Hours after a heated closed-door confrontation with Senate Republicans, President Donald Trump on Wednesday decried the Senate for voting to end the war with Iran, saying that he believes the timing of the measure could interrupt ongoing negotiations and give Iran more leverage.
“We’re doing great in our negotiations with Iran,” Trump said when asked by TIME in the Oval Office whether the Senate vote had complicated talks. “Right in the middle of one of the key things, which we’re going to get anyway, we have breaking news: The Senate has voted that they’d like Trump to stop the war.”
“So Iran sees that,” Trump continued, “They go, ‘What’s that all about?’ No, you know it’s meaningless.”
Trump’s comments followed an increasingly bitter meeting with Senate Republicans that erupted into a shouting match behind closed doors on Wednesday, as the President angrily confronted members of his own party over the Senate’s vote rebuking his handling of the war in Iran. The confrontation unfolded during a private lunch meeting at the Capitol, where Trump had originally been expected to pressure senators to advance his election legislation, known as the SAVE America Act. Instead, according to senators present, the discussion was dominated by a bipartisan vote a day earlier directing the President to end military operations against Iran or seek congressional authorization to continue them—a largely symbolic measure but one that nonetheless marked the first time the Senate had formally approved a war powers resolution related to the conflict.

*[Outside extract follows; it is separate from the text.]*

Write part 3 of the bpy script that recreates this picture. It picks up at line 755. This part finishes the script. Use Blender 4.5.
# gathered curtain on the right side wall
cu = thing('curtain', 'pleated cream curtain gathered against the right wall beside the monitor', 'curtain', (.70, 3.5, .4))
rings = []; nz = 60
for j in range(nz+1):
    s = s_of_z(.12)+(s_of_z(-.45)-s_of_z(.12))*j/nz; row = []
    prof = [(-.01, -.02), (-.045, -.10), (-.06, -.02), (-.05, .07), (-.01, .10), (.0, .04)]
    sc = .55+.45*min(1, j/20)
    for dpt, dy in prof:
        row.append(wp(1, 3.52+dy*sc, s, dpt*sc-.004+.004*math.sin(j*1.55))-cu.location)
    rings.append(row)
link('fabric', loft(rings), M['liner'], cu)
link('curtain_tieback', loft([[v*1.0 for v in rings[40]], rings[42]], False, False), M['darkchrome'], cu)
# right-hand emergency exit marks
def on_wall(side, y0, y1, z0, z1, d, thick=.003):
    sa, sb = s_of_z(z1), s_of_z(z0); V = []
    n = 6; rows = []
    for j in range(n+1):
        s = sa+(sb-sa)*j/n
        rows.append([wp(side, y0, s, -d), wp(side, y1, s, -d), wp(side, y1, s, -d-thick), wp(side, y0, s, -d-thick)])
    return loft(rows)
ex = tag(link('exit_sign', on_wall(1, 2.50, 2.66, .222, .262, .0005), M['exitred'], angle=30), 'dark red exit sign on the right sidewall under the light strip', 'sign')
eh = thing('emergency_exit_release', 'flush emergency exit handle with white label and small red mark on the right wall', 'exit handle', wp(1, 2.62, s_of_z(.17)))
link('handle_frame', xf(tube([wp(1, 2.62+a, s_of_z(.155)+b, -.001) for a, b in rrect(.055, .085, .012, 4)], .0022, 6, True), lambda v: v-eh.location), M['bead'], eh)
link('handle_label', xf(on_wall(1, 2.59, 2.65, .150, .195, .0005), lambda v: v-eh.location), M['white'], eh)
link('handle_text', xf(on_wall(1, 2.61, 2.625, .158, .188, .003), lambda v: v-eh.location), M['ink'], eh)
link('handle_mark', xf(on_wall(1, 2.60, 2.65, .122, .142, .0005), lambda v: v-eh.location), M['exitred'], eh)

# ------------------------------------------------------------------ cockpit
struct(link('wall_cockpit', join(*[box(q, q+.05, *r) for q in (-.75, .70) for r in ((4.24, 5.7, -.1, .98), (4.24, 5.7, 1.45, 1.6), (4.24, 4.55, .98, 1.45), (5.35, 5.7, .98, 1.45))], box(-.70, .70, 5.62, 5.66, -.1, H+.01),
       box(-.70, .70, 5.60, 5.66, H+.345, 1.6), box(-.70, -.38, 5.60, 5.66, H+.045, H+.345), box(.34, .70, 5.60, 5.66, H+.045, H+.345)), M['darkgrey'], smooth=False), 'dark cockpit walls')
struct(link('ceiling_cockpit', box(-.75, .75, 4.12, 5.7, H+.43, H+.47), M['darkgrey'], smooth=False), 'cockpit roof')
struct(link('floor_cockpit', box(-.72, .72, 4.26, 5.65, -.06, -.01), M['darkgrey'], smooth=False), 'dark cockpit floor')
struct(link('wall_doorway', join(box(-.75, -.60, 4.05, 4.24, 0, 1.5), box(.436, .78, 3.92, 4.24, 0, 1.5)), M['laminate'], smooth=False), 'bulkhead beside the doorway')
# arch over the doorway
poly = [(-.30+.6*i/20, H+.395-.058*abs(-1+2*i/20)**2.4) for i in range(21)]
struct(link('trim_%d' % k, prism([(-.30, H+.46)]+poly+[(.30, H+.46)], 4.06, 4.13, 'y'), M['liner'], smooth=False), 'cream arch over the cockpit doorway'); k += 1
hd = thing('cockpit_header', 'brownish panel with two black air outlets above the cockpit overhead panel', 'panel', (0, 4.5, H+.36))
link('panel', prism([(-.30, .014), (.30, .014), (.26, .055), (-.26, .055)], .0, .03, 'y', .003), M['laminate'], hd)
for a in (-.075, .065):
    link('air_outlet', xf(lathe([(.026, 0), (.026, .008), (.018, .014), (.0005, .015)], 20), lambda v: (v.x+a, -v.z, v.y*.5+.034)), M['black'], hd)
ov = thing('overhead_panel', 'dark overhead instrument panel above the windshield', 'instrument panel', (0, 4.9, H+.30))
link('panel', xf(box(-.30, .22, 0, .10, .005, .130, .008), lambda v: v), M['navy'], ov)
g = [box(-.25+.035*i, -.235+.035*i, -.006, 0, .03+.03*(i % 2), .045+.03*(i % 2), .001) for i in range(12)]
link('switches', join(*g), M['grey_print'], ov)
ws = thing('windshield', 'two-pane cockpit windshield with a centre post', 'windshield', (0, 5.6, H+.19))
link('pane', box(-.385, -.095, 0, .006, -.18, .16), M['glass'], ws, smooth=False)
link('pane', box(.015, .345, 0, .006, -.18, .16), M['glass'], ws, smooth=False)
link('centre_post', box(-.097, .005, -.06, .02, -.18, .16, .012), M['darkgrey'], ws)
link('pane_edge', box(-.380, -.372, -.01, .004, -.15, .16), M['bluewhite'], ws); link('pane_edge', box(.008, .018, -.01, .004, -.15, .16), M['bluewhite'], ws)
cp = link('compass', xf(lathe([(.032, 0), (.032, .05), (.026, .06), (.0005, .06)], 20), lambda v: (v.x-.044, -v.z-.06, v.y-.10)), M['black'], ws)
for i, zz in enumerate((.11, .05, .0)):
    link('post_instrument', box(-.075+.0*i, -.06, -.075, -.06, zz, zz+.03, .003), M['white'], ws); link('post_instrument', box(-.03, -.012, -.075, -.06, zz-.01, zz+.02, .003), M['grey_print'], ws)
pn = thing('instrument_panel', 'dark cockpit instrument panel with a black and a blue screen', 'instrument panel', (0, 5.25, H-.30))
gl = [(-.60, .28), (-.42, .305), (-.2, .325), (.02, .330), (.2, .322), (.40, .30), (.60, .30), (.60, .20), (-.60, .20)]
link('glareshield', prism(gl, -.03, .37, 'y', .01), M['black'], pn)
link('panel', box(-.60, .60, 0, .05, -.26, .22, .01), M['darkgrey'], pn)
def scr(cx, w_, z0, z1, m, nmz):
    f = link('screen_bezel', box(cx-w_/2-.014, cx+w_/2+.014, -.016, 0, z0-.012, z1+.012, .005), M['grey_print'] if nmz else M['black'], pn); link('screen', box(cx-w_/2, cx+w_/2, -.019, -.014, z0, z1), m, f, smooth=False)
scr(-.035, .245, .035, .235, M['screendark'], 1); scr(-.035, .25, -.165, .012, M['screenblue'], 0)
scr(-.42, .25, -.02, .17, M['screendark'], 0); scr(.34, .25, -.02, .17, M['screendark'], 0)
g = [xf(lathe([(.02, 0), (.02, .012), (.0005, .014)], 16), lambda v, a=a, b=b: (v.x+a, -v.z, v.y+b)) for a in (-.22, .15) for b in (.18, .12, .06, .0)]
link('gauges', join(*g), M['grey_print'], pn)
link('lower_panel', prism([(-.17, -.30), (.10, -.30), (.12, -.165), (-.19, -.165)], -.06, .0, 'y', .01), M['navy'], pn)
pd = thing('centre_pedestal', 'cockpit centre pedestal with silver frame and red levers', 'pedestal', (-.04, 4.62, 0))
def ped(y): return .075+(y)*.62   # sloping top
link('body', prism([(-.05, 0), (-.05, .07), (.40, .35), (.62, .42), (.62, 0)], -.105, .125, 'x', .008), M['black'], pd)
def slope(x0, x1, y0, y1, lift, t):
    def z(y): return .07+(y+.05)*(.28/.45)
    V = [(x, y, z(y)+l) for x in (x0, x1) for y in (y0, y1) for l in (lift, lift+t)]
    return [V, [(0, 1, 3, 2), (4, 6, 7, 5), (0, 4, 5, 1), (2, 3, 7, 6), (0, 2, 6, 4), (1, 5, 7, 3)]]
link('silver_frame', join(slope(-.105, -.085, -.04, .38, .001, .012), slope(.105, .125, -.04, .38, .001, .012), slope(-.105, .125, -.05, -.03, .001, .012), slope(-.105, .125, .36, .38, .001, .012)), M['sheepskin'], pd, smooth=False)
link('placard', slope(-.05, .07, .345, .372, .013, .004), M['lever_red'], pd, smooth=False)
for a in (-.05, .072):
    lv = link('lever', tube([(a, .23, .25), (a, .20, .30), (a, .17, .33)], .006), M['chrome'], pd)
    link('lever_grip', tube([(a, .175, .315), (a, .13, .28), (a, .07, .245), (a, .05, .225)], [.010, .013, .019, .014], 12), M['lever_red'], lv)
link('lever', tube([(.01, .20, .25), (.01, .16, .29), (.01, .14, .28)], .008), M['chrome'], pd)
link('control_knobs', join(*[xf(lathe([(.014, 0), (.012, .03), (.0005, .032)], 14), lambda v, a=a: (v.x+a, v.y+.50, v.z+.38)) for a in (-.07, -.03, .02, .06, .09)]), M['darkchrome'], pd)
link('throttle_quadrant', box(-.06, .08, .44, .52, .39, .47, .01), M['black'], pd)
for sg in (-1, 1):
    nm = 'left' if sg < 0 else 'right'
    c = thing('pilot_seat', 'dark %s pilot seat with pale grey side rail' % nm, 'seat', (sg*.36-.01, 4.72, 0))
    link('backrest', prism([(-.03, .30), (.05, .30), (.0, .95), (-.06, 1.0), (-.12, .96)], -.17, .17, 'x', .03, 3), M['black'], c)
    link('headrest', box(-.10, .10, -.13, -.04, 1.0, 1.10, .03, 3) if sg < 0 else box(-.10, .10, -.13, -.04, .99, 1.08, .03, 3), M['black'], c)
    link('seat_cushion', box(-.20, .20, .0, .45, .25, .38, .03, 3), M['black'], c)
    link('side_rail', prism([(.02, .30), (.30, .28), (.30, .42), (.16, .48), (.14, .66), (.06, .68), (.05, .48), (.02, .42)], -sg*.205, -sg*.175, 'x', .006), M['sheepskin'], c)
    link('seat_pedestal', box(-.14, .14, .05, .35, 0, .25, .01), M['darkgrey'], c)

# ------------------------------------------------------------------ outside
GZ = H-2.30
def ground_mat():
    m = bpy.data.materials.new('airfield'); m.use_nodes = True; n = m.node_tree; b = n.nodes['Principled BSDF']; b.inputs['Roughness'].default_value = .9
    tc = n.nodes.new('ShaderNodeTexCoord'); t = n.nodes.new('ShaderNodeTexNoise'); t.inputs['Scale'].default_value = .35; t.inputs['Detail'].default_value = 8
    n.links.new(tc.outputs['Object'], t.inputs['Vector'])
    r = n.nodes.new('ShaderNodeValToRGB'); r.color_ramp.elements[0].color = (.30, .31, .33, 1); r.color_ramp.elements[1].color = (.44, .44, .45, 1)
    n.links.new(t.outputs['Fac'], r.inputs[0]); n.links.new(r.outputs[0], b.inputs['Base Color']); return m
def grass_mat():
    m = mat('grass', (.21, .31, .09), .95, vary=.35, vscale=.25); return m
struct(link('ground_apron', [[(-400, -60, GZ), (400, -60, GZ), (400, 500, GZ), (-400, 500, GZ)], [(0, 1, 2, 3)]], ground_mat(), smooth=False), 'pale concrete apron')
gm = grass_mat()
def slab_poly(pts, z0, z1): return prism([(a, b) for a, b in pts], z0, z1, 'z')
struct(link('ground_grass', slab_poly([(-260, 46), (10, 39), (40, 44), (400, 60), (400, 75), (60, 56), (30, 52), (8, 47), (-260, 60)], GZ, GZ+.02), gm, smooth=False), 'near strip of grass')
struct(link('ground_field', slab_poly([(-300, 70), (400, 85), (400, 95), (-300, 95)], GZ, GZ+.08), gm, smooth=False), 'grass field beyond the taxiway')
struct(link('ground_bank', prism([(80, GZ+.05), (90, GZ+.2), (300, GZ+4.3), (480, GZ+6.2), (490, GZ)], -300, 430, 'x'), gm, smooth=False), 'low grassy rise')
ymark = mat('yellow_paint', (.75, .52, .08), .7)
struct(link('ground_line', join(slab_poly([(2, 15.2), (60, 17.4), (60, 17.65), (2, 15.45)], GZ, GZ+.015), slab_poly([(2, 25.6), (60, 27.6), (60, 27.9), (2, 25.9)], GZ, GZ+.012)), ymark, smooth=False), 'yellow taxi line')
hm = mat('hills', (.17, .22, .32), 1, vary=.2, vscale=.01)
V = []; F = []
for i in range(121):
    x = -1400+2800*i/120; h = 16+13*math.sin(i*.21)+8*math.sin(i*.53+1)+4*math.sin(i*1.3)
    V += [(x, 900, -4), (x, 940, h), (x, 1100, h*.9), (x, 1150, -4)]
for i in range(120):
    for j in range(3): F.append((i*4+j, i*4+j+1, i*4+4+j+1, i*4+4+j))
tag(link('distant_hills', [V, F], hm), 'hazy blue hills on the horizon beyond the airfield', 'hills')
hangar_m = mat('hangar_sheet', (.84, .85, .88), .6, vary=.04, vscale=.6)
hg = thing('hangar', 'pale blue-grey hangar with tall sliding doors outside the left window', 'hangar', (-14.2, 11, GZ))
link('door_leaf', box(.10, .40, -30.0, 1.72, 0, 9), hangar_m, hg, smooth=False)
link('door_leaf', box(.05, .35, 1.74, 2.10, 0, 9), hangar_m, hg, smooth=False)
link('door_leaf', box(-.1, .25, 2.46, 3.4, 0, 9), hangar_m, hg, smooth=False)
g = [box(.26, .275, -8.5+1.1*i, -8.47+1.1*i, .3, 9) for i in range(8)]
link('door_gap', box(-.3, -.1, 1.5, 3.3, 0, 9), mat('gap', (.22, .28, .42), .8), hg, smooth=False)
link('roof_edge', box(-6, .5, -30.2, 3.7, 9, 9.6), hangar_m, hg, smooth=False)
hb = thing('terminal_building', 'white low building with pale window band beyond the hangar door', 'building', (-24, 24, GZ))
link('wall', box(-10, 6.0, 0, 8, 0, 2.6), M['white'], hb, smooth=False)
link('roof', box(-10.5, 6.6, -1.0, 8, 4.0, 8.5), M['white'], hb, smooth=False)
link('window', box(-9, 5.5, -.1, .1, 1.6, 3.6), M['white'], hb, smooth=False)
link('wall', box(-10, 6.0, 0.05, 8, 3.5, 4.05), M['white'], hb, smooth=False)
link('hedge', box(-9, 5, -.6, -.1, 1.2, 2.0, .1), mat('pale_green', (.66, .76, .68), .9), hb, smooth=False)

The episode laid bare a widening struggle between Trump and Senate Republicans over the foreign policy issue as the party heads into the midterm elections. Senators described the President arriving visibly angry and launching into an extended denunciation of the four Republicans who joined Democrats in supporting the Iran resolution: Senators Lisa Murkowski of Alaska, Susan Collins of Maine, Rand Paul of Kentucky, and Bill Cassidy of Louisiana.
Cassidy, who lost his primary this year after Trump endorsed a challenger, later recounted standing up to defend his vote, setting off a heated exchange with the President. “I stood and said, ‘You have not told the American people what’s going on,’” Cassidy told reporters afterward. “This was supposed to last four weeks, it’s lasted four months. Our original objectives have not been achieved.”
Cassidy said he and the President “went back and forth” and that he “matched his tone and volume” during the exchange before attempting to lower tensions. “I am voting for war powers until I get a briefing,” he said. “I did not want to be bullied.”
The Senate War Powers resolution carried little practical effect because it cannot, by itself, force the President to withdraw forces. But its adoption represented a significant bipartisan statement that many lawmakers believe Congress should play a larger role in decisions about an extended military conflict.
Shortly after Trump’s comments in the Oval Office dismissing the War Powers vote, Senator Lindsey Graham of South Carolina, a vocal supporter of military action against Iran, posted on social media that “The president’s concern about Iran being emboldened by this vote in the middle of negotiations to end this war is not unwarranted” and that “votes like this have the unintended consequence of extending the conflict.” He called for a re-vote on the War Powers Resolution.
Trump’s comments reflected a central argument advanced by the White House throughout the conflict: that public displays of division inside the President’s party can weaken U.S. leverage abroad. But Democrats and the four Republicans who voted with them have countered that congressional oversight is especially important in a military operation that has expanded well beyond its original timeline and objectives. Many of Trump’s allies have also raised questions about the Administration’s proposed settlement with Iran, even as they stopped short of backing congressional efforts to restrain him.
“Democrats, they want to lose the war because they’re stupid,” Trump said Wednesday. “That’s why we call them Dum-ocrats, you know. I no longer use the E. I use—I’ve changed the E into a U. We call them Dum-ocrats. They’re dumb.”
The Senate GOP lunch was intended to smooth tensions over the SAVE America Act, Trump’s priority legislation that would require proof of citizenship for voter registration and impose other election-related restrictions. He has repeatedly urged Senate Republicans to weaken or eliminate the filibuster to advance the measure despite insistence from Senate leaders that the votes do not exist.
Just before the lunch meeting, Trump abruptly canceled the signing of a landmark bipartisan housing bill, and announced he wouldn’t sign the bill until Congress passed the SAVE America Act. The housing bill can still pass without Trump’s signature.
Senator John Thune of South Dakota, the majority leader, has argued that the SAVE America Act doesn’t have the votes and cannot overcome Senate procedural hurdles. On Tuesday, he bluntly said that passage is “just not realistic.”
Earlier Wednesday, as he was leaving the contentious lunch, Trump told reporters that, “We like our leader” before adding: “I don’t like a few people, but that’s ok.”